** Start DATA **

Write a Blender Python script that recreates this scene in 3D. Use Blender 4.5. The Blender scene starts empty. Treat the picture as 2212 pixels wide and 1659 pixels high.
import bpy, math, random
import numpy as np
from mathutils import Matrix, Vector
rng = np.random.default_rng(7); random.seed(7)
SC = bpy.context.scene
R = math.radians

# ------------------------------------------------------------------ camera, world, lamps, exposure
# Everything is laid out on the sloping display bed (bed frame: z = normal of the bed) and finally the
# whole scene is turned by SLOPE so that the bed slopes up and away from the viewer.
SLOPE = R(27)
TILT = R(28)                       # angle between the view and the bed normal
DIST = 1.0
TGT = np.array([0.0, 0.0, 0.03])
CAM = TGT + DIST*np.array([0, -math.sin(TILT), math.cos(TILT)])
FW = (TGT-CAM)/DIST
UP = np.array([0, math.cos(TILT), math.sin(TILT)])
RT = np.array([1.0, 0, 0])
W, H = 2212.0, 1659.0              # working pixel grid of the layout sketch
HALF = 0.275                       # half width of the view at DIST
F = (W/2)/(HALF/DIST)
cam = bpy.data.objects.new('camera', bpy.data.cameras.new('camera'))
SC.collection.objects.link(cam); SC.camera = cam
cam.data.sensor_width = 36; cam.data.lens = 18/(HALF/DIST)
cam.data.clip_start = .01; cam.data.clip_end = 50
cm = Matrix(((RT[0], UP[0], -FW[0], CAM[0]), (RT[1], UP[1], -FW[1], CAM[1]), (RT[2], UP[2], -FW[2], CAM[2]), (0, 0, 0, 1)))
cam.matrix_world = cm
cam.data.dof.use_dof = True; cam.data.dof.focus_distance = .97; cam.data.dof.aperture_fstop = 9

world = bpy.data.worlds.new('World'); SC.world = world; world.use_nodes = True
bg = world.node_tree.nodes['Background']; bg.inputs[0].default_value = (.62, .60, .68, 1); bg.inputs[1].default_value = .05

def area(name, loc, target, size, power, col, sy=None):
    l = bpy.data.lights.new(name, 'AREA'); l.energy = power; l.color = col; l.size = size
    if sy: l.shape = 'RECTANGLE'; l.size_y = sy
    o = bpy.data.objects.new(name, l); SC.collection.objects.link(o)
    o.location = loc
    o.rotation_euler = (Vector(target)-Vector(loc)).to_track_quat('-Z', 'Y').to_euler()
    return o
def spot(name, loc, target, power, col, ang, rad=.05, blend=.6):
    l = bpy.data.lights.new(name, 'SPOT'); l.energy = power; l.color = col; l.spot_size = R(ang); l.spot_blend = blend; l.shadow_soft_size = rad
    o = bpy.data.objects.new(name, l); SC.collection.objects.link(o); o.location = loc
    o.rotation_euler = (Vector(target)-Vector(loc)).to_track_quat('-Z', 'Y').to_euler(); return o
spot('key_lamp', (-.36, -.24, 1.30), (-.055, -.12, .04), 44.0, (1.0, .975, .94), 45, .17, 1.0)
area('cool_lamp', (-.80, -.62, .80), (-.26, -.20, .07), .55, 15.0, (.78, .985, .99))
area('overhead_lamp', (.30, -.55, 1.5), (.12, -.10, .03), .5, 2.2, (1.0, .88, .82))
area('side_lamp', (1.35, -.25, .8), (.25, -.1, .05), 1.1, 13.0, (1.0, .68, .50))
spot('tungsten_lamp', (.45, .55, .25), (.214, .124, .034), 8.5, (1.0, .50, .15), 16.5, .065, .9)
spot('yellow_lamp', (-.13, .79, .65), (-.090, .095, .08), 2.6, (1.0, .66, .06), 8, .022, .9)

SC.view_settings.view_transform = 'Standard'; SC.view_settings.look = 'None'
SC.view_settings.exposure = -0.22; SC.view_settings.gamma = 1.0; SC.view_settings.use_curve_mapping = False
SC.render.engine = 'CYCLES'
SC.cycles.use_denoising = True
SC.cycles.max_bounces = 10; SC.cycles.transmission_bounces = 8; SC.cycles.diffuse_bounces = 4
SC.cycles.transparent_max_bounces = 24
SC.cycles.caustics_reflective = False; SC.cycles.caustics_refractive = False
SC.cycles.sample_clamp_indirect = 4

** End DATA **

Give the number of lines above in which the word "scene" occurs, with nothing else.

3